Agenore Fabbri
Barba, Pistoia, 1911 - Savona, 1998
 

Formatosi alla pratica della ceramica ad Albisola, esordì con una scultura drammaticamente narrativa, dai forti caratteri espressionisti, in cui è avvertibile anche l'influenza della plastica popolare toscana (le donne, le madri, gli animali feriti e le risse, ceramiche e terracotta policrome, 1947-55).


Rissa
Torino, 1951

Lotta (1953)

Solo nel 1947 la sua forte individualità si definisce nel segno di un'esasperata drammaticità, di un furore rabbioso espresso dalla modellazione convulsa e dilacerata che desse alle sue terrecotte e quindi dei suoi bronzi.

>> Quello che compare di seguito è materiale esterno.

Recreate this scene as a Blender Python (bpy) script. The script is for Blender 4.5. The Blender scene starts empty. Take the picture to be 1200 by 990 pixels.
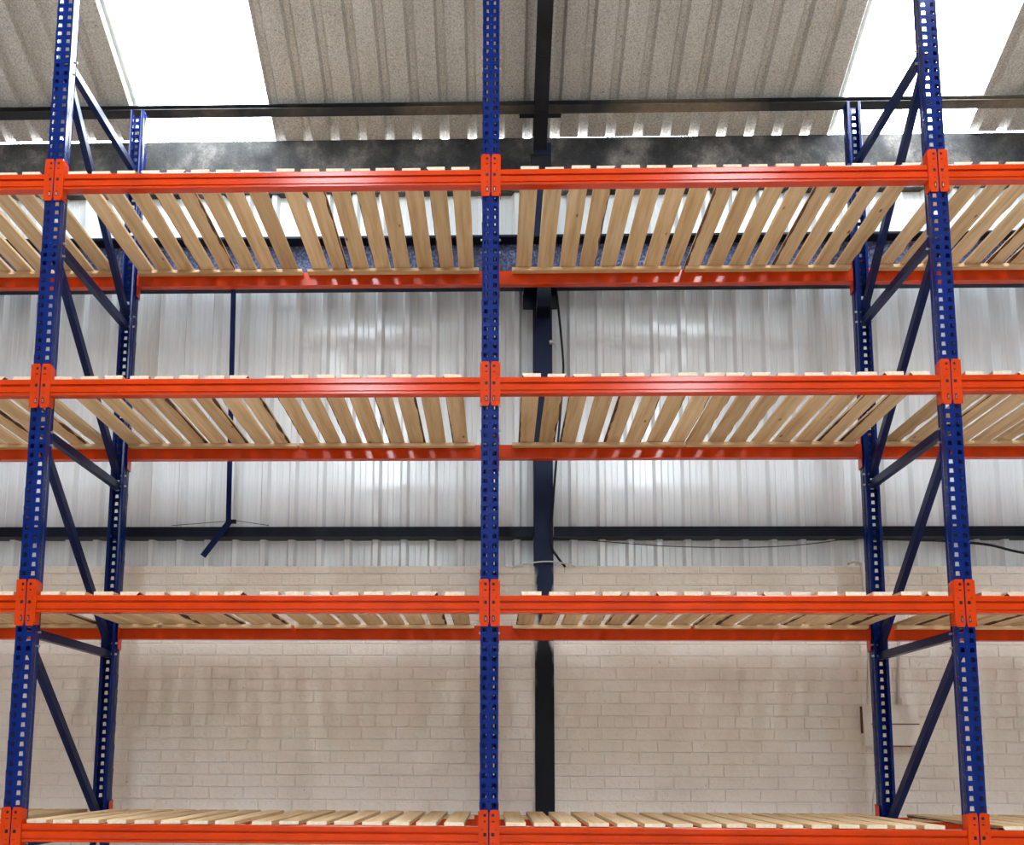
import bpy, bmesh, math, random
from mathutils import Matrix, Vector, Euler

# ------------------------------------------------------------------ camera
scene = bpy.context.scene
COL = scene.collection
CAM = (0.0329, -4.6888, 1.65)
PITCH, YAW, ROLL = 0.1221, 0.0242, -0.0052
FPX, PPX, PPY = 1056.0, -44.54, 269.52          # focal length and principal-point offset in 1200x990 pixels
cam_data = bpy.data.cameras.new('camera')
cam_data.sensor_fit = 'HORIZONTAL'
cam_data.sensor_width = 36.0
cam_data.lens = FPX / 1200.0 * 36.0
cam_data.shift_x = -PPX / 1200.0
cam_data.shift_y = PPY / 1200.0
cam_data.clip_start = 0.05
cam_data.clip_end = 200
cam = bpy.data.objects.new('camera', cam_data)
COL.objects.link(cam)
Rm = Matrix.Rotation(YAW, 3, 'Z') @ Matrix.Rotation(PITCH, 3, 'X') @ Matrix.Rotation(ROLL, 3, 'Y')
right, fwd, up = Rm.col[0], Rm.col[1], Rm.col[2]
M = Matrix(((right.x, up.x, -fwd.x, CAM[0]), (right.y, up.y, -fwd.y, CAM[1]),
            (right.z, up.z, -fwd.z, CAM[2]), (0, 0, 0, 1)))
cam.matrix_world = M
scene.camera = cam

# ------------------------------------------------------------------ sky, exposure
SKY = 22.5
world = bpy.data.worlds.new('overcast_sky')
scene.world = world
world.use_nodes = True
bg = world.node_tree.nodes['Background']
bg.inputs['Color'].default_value = (0.90, 0.97, 1.06, 1)
bg.inputs['Strength'].default_value = SKY
scene.view_settings.view_transform = 'Standard'
scene.view_settings.look = 'None'
scene.view_settings.exposure = 0.0
scene.view_settings.gamma = 1.0
scene.view_settings.use_curve_mapping = False
scene.cycles.use_denoising = True
scene.cycles.max_bounces = 10
scene.cycles.diffuse_bounces = 6
scene.cycles.transparent_max_bounces = 16
scene.cycles.sample_clamp_indirect = 8.0

rnd = random.Random(7)

# ------------------------------------------------------------------ main measurements (metres)
BAY = 2.475                      # post centre to post centre
DEPTH = 1.107                    # front face to rear face of a frame
TOP = 6.165                      # top of the posts
PITCHZ = 0.0506                  # hole pitch
SHELF = [4.958, 3.738, 2.530, 1.326]      # beam tops
WALLY = 1.42                     # inner face of the brick
BRICKTOP = 3.005
CLADY = 1.56                     # inner face of the cladding pans
EAVEY, EAVEZ, SLOPE = 1.50, 6.275, 0.4791
RIDGEY = -5.2

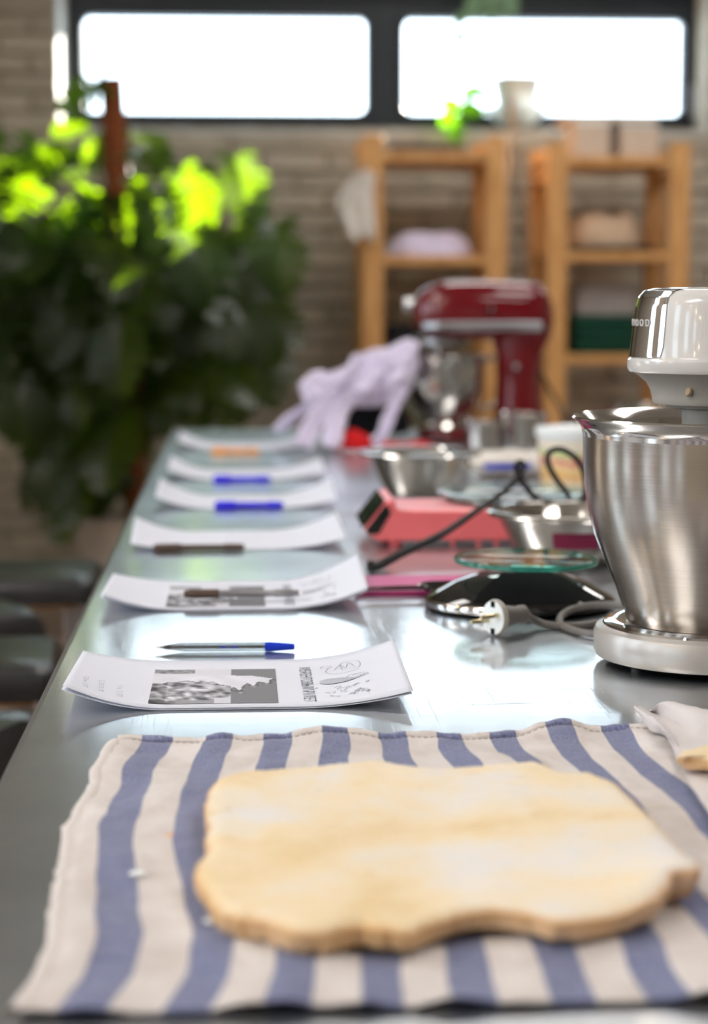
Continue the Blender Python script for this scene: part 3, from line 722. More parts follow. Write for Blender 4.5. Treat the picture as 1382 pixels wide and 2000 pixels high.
# engraved letters wrapped round the nose, read from the left
word = 'KENWOOD'; zc = .3168; rr = .0752
for i, ch in enumerate(word):
    a = math.pi-math.radians(30)+math.radians(10.2)*i
    a = math.pi+math.radians((i-3)*7.6+1)
    o = text_obj(ch, .0088, 'white_plastic', t, (rr*math.cos(a), rr*math.sin(a), zc), (math.pi/2, 0, a+math.pi/2), ext=.0004)
obj('planetary_hub', lathe([(0, .2720), (.0745, .2720), (.0690, .2685), (.0615, .2620), (.0580, .2560), (.0560, .2480), (.0555, .2440), (.0545, .2425), (0, .2425)], 96), 'grey_plastic', t)
obj('hub_notch', xf(lathe([(0, -.001), (.0055, -.001), (.0045, .0015), (0, .002)], 16), Matrix.Translation((-.034, -.0485, .2565)) @ Matrix.Rotation(math.radians(-55), 4, 'Z').to_4x4() @ Matrix.Rotation(math.radians(0), 4, 'X') @ Matrix.Diagonal((.6, 1, 1.0, 1)) @ Matrix.Rotation(math.radians(68), 4, 'X')), 'beige_cloth', t)
obj('hub_ring', lathe([(0, .2418), (.0450, .2418), (.0440, .2395), (.0330, .2375), (0, .2370)], 72), 'grey_plastic', t)
obj('beater_shaft', lathe([(0, .2372), (.0290, .2372), (.0270, .2100), (.0262, .15), (0, .15)], 48), 'grey_plastic', t)
obj('mixer_column', sloft([(.06, .035), (.058, .12), (.062, .22), (.070, .30)], n=40, ext=.06), 'white_plastic', t, loc=(.30, 0, 0))
for a in (150, 210, 265):
    r = .085; obj('foot', lathe([(0, -.0001), (.008, -.0001), (.008, .004), (0, .004)], 16), 'rubber', t, loc=(r*math.cos(math.radians(a)), r*math.sin(math.radians(a)), .0))

# grey cable and plug of the large mixer
pp = PZ(965, 1242, TT); zc = TT+.0187
t = thing('power_plug', 'grey two-pin mains plug with a looped grey cable in front of the black scale', 'plug', (pp.x, pp.y, TT))
dirv = Vector((-1, -.62, .0)).normalized(); ang = math.atan2(dirv.y, dirv.x)
def dl(prof, n=28): return xf(xlathe(prof, n), Matrix.Translation((0, 0, .0187)) @ Matrix.Rotation(ang, 4, 'Z'))
obj('plug_body', dl([(0, -.004), (.0182, -.004), (.0186, -.002), (.0175, .001), (0, .0012)]), 'grey_plastic', t)
obj('plug_face', dl([(0, .0013), (.0172, .0013), (.0168, .0022), (0, .0023)]), 'tub', t)
for s in (-1, 1):
    obj('pin', xf(xlathe([(0, 0), (.0024, 0), (.0024, .0195), (.0015, .022), (0, .0221)], 12), Matrix.Translation((0, 0, .0187)) @ Matrix.Rotation(ang, 4, 'Z') @ Matrix.Translation((.002, s*.0095*.8, s*.0035))), 'brass', t)
    obj('earth_slot', xf(box(.0015, .0028, -.0028, .0028, 0, .006), Matrix.Translation((0, 0, .0187)) @ Matrix.Rotation(ang, 4, 'Z') @ Matrix.Rotation(0 if s > 0 else math.pi, 4, 'X') @ Matrix.Translation((0, 0, .0108))), 'black_matte', t, smooth=False)
obj('strain_relief', dl([(0, -.004), (.013, -.004), (.0115, -.012), (.0085, -.030), (.0095, -.032), (.0095, -.038), (.006, -.042), (0, -.042)]), 'grey_rubber', t)
e = -dirv*.042
cb = [(e.x, e.y, .0180), (e.x+.01, e.y+.012, .010)]
for px, py in ((1075, 1222), (1130, 1222), (1200, 1212)):
    q = PZ(px, py, TT+.004); cb.append((q.x-pp.x, q.y-pp.y, .0042))
for px, py, z in ((1260, 1205, .006), (1250, 1190, .016), (1200, 1182, .016), (1150, 1183, .014), (1112, 1192, .010), (1094, 1206, .007), (1098, 1222, .0045), (1130, 1234, .0042), (1180, 1240, .0042)):
    q = PZ(px, py, TT+z); cb.append((q.x-pp.x, q.y-pp.y, z))
cb.append((.14, .02, .0042)); cb.append((.19, .10, .0042))
obj('cable', tube(cb, .0038, 12, 8), 'grey_rubber', t)

# ================================================================== BLACK SCALE WITH GLASS PLATE
sx, sy = PZ(1018, 1190, TT).x, 2.10
t = thing('kitchen_scale', 'glossy black domed kitchen scale with a round glass weighing plate', 'scale', (sx, sy, TT))
obj('scale_body', xf(lathe([(0, .001), (.098, .001), (.1035, .004), (.1045, .009), (.102, .013), (.090, .020), (.070, .031), (.045, .039), (.02, .042), (0, .0425)], 96), Matrix.Diagonal((1, .82, 1, 1))), 'black_gloss', t)
obj('scale_trim', xf(lathe([(.1046, .004), (.1056, .006), (.1056, .0100), (.1035, .0125)], 60, math.radians(150), math.radians(255)), Matrix.Diagonal((1, .82, 1, 1))), 'chrome', t)
# matte black front patch, shadow of the arched hollow put into its colour
obj('front_panel_shade', xf(lathe([(.0955, .0165), (.080, .0262), (.058, .0362), (.040, .0412), (.034, .0428), (.030, .0425)], 40, math.radians(232), math.radians(322)), Matrix.Diagonal((1.01, .835, 1, 1))), 'black_matte', t)
obj('support_post', lathe([(0, .040), (.012, .040), (.012, .050), (0, .050)], 24), 'black_gloss', t, loc=(.005, 0, 0))
pl = obj('glass_plate', lathe([(0, .0), (.0760, .0), (.0782, .0015), (.0782, .0045), (.0765, .0062), (0, .0062)], 96), 'glass_plate', t, loc=(.006, 0, .0500), rot=(0, .01, 0))
obj('plate_edge', lathe([(.0783, .0006), (.0787, .0012), (.0787, .0048), (.0783, .0054), (.0779, .003)], 96), 'glass_green', pl)

# ================================================================== SALMON SCALE
s0 = PZ(735, 1070, TT); SX0, SY0 = s0.x-.008, 2.615
t = thing('digital_scale', 'salmon pink digital scale with a dark tilted display on its left end', 'scale', (SX0, SY0, TT))
def prof_xz(pts, ya, yb):
    n = len(pts); V = [(x, ya, z) for x, z in pts]+[(x, yb, z) for x, z in pts]
    return V, [tuple(range(n)), tuple(range(2*n-1, n-1, -1))]+[((i+1) % n, i, n+i, n+(i+1) % n) for i in range(n)]
obj('scale_body', prof_xz([(.012, .008), (-.004, .016), (-.008, .024), (.022, .062), (.034, .066), (.034, .052), (.06, .050), (.23, .050), (.245, .044), (.25, .015), (.24, .008)], 0, .16), 'salmon', t, bevel=.005, seg=3, smooth=False)
dpv = prof_xz([(-.0095, .0255), (.0205, .0635), (.0190, .0645), (-.0110, .0265)], .012, .148)
obj('display', dpv, 'display', t, smooth=False)
obj('display', prof_xz([(-.004, .0175), (-.0065, .0245), (.019, .0575), (.0235, .058), (.0275, .046), (.011, .0185)], -.0015, .0005), 'display', t, smooth=False)
for x, y in ((.035, .02), (.22, .02), (.035, .14), (.22, .14)):
    obj('foot', lathe([(0, 0), (.009, 0), (.008, .009), (0, .009)], 18), 'salmon', t, loc=(x, y, 0))
for x in (.11, .145, .17): obj('vent_rib', box(x, x+.006, .006, .012, .001, .009), 'salmon', t, smooth=False)
q = PY(1000, 968, 2.74)
t = thing('glass_dish', 'shallow pale blue glass dish resting on the salmon scale', 'dish', (q.x, 2.740, TT+.0505))
obj('dish_bowl', lathe([(0, 0), (.085, 0), (.100, .006), (.108, .012), (.109, .013), (.107, .0135), (.098, .0085), (.084, .003), (0, .003)], 80), 'glass_plate', t)
obj('black_base_ring', lathe([(.070, -.0004), (.095, .0015), (.098, .0035), (.094, .0025), (.070, 0)], 60), 'black_gloss', t)

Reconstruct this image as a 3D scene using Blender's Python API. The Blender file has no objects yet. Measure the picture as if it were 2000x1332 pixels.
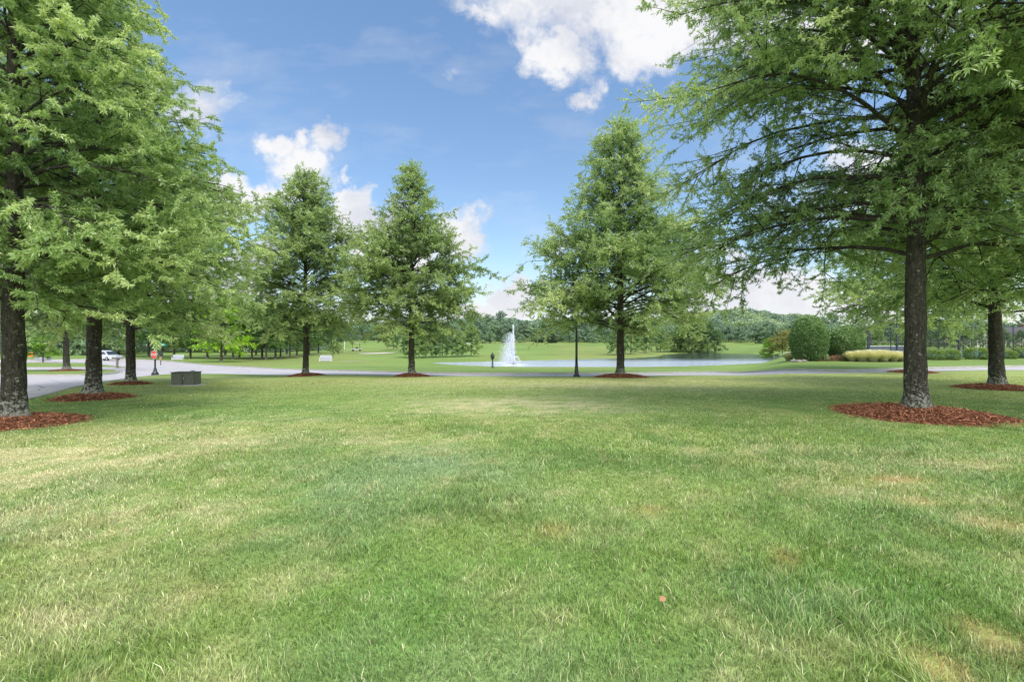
import bpy, math, random
import numpy as np
from mathutils import Vector, Matrix
from mathutils.geometry import delaunay_2d_cdt

scene = bpy.context.scene
COL = scene.collection
F = 950.0          # focal length in pixels of the 2000 px wide frame
CAMH = 1.6
HOR = 660.0
R = math.radians

# ------------------------------------------------------------------ helpers
def lin(c):
    return tuple(((v/255.0)/12.92 if v/255.0 <= .04045 else ((v/255.0+.055)/1.055)**2.4) for v in c)

def sstep(a, b, x):
    t = np.clip((x-a)/(b-a), 0, 1)
    return t*t*(3-2*t)

def hash2(ix, iy, seed):
    n = (ix.astype(np.int64)*374761393 + iy.astype(np.int64)*668265263 + seed*1442695041) & 0xffffffff
    n = ((n ^ (n >> 13))*1274126177) & 0xffffffff
    return ((n ^ (n >> 16)) & 0xffffff)/float(0xffffff)

def vnoise(x, y, seed=0):
    ix = np.floor(x); iy = np.floor(y)
    fx = x-ix; fy = y-iy
    fx = fx*fx*(3-2*fx); fy = fy*fy*(3-2*fy)
    a = hash2(ix, iy, seed); b = hash2(ix+1, iy, seed)
    c = hash2(ix, iy+1, seed); d = hash2(ix+1, iy+1, seed)
    return (a*(1-fx)+b*fx)*(1-fy)+(c*(1-fx)+d*fx)*fy

def fbm(x, y, seed=0, o=4):
    s = 0; a = .5; t = 0
    for k in range(o):
        s = s+a*vnoise(x*2**k+k*17.3, y*2**k-k*9.1, seed+k); t += a; a *= .5
    return s/t

def norm(v):
    return v/np.maximum(np.linalg.norm(v, axis=-1, keepdims=True), 1e-9)

def mesh_np(name, V, faces, mats, parent=None, col=None, smooth=False, matidx=None):
    """faces: list of (K,n) int arrays (different n allowed)"""
    me = bpy.data.meshes.new(name)
    V = np.asarray(V, dtype=np.float32)
    me.vertices.add(len(V)); me.vertices.foreach_set('co', V.ravel())
    if not isinstance(faces, (list, tuple)): faces = [faces]
    faces = [np.asarray(f, dtype=np.int32) for f in faces if len(f)]
    idx = np.concatenate([f.ravel() for f in faces])
    tot = np.concatenate([np.full(len(f), f.shape[1], dtype=np.int32) for f in faces])
    st = np.concatenate([[0], np.cumsum(tot)[:-1]]).astype(np.int32)
    me.loops.add(len(idx)); me.loops.foreach_set('vertex_index', idx)
    me.polygons.add(len(tot)); me.polygons.foreach_set('loop_start', st)
    try: me.polygons.foreach_set('loop_total', tot)
    except Exception: pass
    me.update(calc_edges=True)
    if not smooth:
        me.shade_flat()
    else:
        me.shade_smooth()
    if col is not None:
        a = me.color_attributes.new('Col', 'FLOAT_COLOR', 'POINT')
        c = np.ones((len(V), 4), dtype=np.float32); c[:, :3] = col
        a.data.foreach_set('color', c.ravel())
    for m in (mats if isinstance(mats, (list, tuple)) else [mats]): me.materials.append(m)
    if matidx is not None: me.polygons.foreach_set('material_index', np.asarray(matidx, dtype=np.int32))
    o = bpy.data.objects.new(name, me); COL.objects.link(o)
    if parent is not None: o.parent = parent
    return o

def tag(o, label=None, cat=None, group=None, kind=None):
    if label: o['label'] = label
    if cat: o['category'] = cat
    if group: o['group'] = group
    if kind: o['kind'] = kind
    return o

def empty(name, loc=(0, 0, 0), rz=0.0, label=None, cat=None, group=None):
    o = bpy.data.objects.new(name, None); COL.objects.link(o)
    o.empty_display_size = .3
    o.location = loc; o.rotation_euler = (0, 0, rz)
    return tag(o, label, cat, group)

def dup(root, loc, rz=0.0, sc=1.0, label=None, group=None):
    r = root.copy(); COL.objects.link(r); r.location = loc; r.rotation_euler = (0, 0, rz)
    r.scale = (sc, sc, sc) if not isinstance(sc, tuple) else sc
    if label: r['label'] = label
    if group: r['group'] = group
    for ch in list(root.children):
        c = ch.copy(); COL.objects.link(c); c.parent = r
        for g in list(ch.children):
            d = g.copy(); COL.objects.link(d); d.parent = c
    return r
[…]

Il sentimento tragico di lui non si limita alle immagini umane, alle sue donne atterrite dalla violenza degli eventi naturali (Uragano, 1950), oppure in attesa presaga di angoscia e di morte (Attesa, 1975), alle sue maschere urlanti e disperate (Personaggio, 1979), ma coinvolge anche ogni specie di esseri viventi, di belve, di lupi, di cani ringhiosi, di gatti feriti o inferociti con gli umani (Colloquio, 1972 e Figura con gatto, 1975) fino agli Insetti atomizzati, testimonianze crudeli e strazianti di un mondo sotto l'incubo delle deflagrazioni atomiche.

 

Solo nelle ultime opere sembra schiudersi alla speranza nel riconoscimento della dignità dell'uomo :"Io credo nell'uomo, è un animale razionale" affermò.